(WHAT THE EXERCISE ASKS) Exclude the pictures and return every line exactly as written.

(AVAILABLE DATA)
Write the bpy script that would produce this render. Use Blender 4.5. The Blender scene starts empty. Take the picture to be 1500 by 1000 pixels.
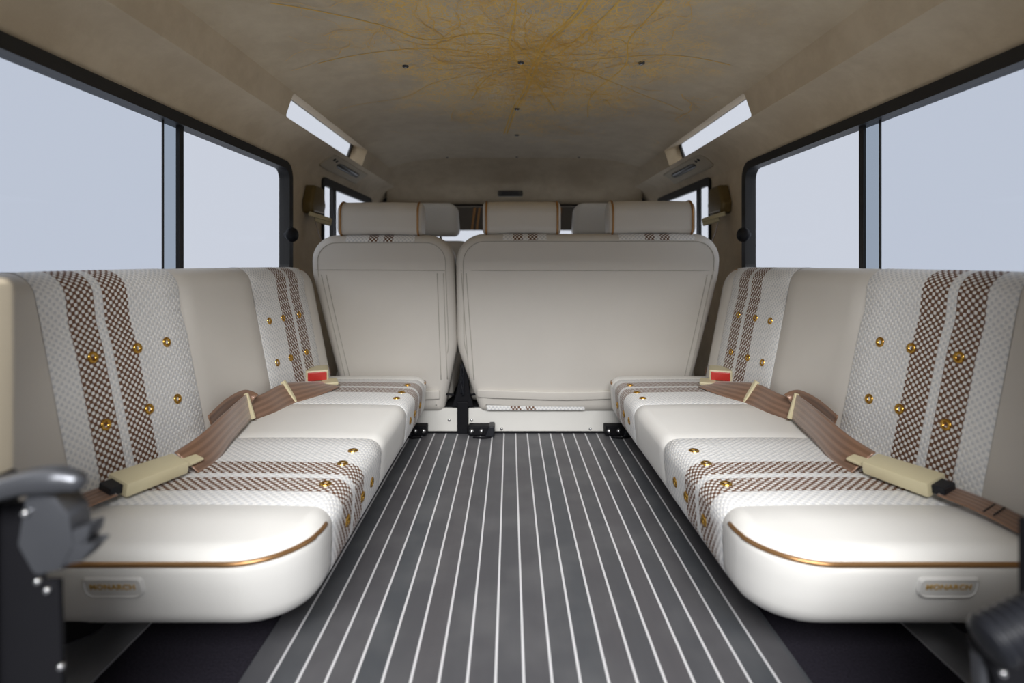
import bpy, bmesh, math, random
from mathutils import Vector, Matrix
from mathutils.bvhtree import BVHTree
PI = math.pi
sc = bpy.context.scene
COL = sc.collection
ORG = {}

# ------------------------------------------------------------------ helpers
def smooth01(t):
    t = max(0.0, min(1.0, t)); return t*t*(3-2*t)

def link(o):
    COL.objects.link(o); return o

def thing(name, loc, label, cat, group=None, kind=None):
    o = link(bpy.data.objects.new(name, None))
    o.empty_display_size = .05
    o.location = loc; ORG[o] = Vector(loc)
    o['label'] = label; o['category'] = cat
    if group: o['group'] = group
    if kind: o['kind'] = kind
    return o

def tag(o, label, cat, group=None):
    o['label'] = label; o['category'] = cat
    if group: o['group'] = group
    return o

def obj(name, bm, mats, parent=None, smooth=True, label=None, kind=None, angle=None, uv=None, base=None):
    """link a bmesh (world coordinates) as one mesh object, parented with a translation only"""
    if uv:
        lay = bm.loops.layers.uv.verify()
        for f in bm.faces:
            for l in f.loops: l[lay].uv = uv(l.vert.co)
    org = ORG[parent] if parent is not None else (Vector(base) if base is not None else Vector((0,0,0)))
    bmesh.ops.translate(bm, verts=bm.verts, vec=-org)
    me = bpy.data.meshes.new(name)
    if smooth:
        for f in bm.faces: f.smooth = True
    if angle:
        for e in bm.edges:
            if len(e.link_faces) == 2 and e.calc_face_angle(0) > angle: e.smooth = False
    bm.to_mesh(me); bm.free()
    for m in (mats if isinstance(mats, (list, tuple)) else [mats]): me.materials.append(m)
    o = link(bpy.data.objects.new(name, me))
    if parent is not None: o.parent = parent
    else: o.location = org
    ORG[o] = org
    if label: o['label'] = label
    if kind: o['kind'] = kind
    return o

def inst(name, me, parent, mat4):
    o = link(bpy.data.objects.new(name, me)); o.parent = parent
    o.matrix_local = Matrix.Translation(-ORG[parent]) @ mat4
    return o

def frame(p, n):
    n = Vector(n).normalized()
    q = Vector((0,0,1)).rotation_difference(n)
    return Matrix.Translation(Vector(p)) @ q.to_matrix().to_4x4()

def add_box(bm, lo, hi, bev=0.0, segs=2):
    lo = Vector(lo); hi = Vector(hi)
    r = bmesh.ops.create_cube(bm, size=1.0)
    vs = r['verts']
    for v in vs:
        v.co = Vector([(lo[i]+hi[i])/2 + v.co[i]*(hi[i]-lo[i]) for i in range(3)])
    if bev > 0:
        es = list({e for v in vs for e in v.link_edges})
        bmesh.ops.bevel(bm, geom=es, offset=bev, segments=segs, profile=.6, affect='EDGES')

def catmull(pts, n=8):
    pts = [Vector(p) for p in pts]
    if len(pts) < 3: 
        return [pts[0].lerp(pts[-1], i/n) for i in range(n+1)]
    out = []
    P = [pts[0]*2-pts[1]] + pts + [pts[-1]*2-pts[-2]]
    for i in range(1, len(P)-2):
        a,b,c,d = P[i-1],P[i],P[i+1],P[i+2]
        for k in range(n):
            t = k/n
            out.append(.5*((2*b)+(c-a)*t+(2*a-5*b+4*c-d)*t*t+(3*b-a-3*c+d)*t**3))
    out.append(pts[-1]); return out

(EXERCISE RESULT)
Write the bpy script that would produce this render. Use Blender 4.5. The Blender scene starts empty. Take the picture to be 1500 by 1000 pixels.
import bpy, bmesh, math, random
from mathutils import Vector, Matrix
from mathutils.bvhtree import BVHTree
PI = math.pi
sc = bpy.context.scene
COL = sc.collection
ORG = {}

# ------------------------------------------------------------------ helpers
def smooth01(t):
    t = max(0.0, min(1.0, t)); return t*t*(3-2*t)

def link(o):
    COL.objects.link(o); return o

def thing(name, loc, label, cat, group=None, kind=None):
    o = link(bpy.data.objects.new(name, None))
    o.empty_display_size = .05
    o.location = loc; ORG[o] = Vector(loc)
    o['label'] = label; o['category'] = cat
    if group: o['group'] = group
    if kind: o['kind'] = kind
    return o

def tag(o, label, cat, group=None):
    o['label'] = label; o['category'] = cat
    if group: o['group'] = group
    return o

def obj(name, bm, mats, parent=None, smooth=True, label=None, kind=None, angle=None, uv=None, base=None):
    """link a bmesh (world coordinates) as one mesh object, parented with a translation only"""
    if uv:
        lay = bm.loops.layers.uv.verify()
        for f in bm.faces:
            for l in f.loops: l[lay].uv = uv(l.vert.co)
    org = ORG[parent] if parent is not None else (Vector(base) if base is not None else Vector((0,0,0)))
    bmesh.ops.translate(bm, verts=bm.verts, vec=-org)
    me = bpy.data.meshes.new(name)
    if smooth:
        for f in bm.faces: f.smooth = True
    if angle:
        for e in bm.edges:
            if len(e.link_faces) == 2 and e.calc_face_angle(0) > angle: e.smooth = False
    bm.to_mesh(me); bm.free()
    for m in (mats if isinstance(mats, (list, tuple)) else [mats]): me.materials.append(m)
    o = link(bpy.data.objects.new(name, me))
    if parent is not None: o.parent = parent
    else: o.location = org
    ORG[o] = org
    if label: o['label'] = label
    if kind: o['kind'] = kind
    return o

def inst(name, me, parent, mat4):
    o = link(bpy.data.objects.new(name, me)); o.parent = parent
    o.matrix_local = Matrix.Translation(-ORG[parent]) @ mat4
    return o

def frame(p, n):
    n = Vector(n).normalized()
    q = Vector((0,0,1)).rotation_difference(n)
    return Matrix.Translation(Vector(p)) @ q.to_matrix().to_4x4()

def add_box(bm, lo, hi, bev=0.0, segs=2):
    lo = Vector(lo); hi = Vector(hi)
    r = bmesh.ops.create_cube(bm, size=1.0)
    vs = r['verts']
    for v in vs:
        v.co = Vector([(lo[i]+hi[i])/2 + v.co[i]*(hi[i]-lo[i]) for i in range(3)])
    if bev > 0:
        es = list({e for v in vs for e in v.link_edges})
        bmesh.ops.bevel(bm, geom=es, offset=bev, segments=segs, profile=.6, affect='EDGES')

def catmull(pts, n=8):
    pts = [Vector(p) for p in pts]
    if len(pts) < 3: 
        return [pts[0].lerp(pts[-1], i/n) for i in range(n+1)]
    out = []
    P = [pts[0]*2-pts[1]] + pts + [pts[-1]*2-pts[-2]]
    for i in range(1, len(P)-2):
        a,b,c,d = P[i-1],P[i],P[i+1],P[i+2]
        for k in range(n):
            t = k/n
            out.append(.5*((2*b)+(c-a)*t+(2*a-5*b+4*c-d)*t*t+(3*b-a-3*c+d)*t**3))
    out.append(pts[-1]); return out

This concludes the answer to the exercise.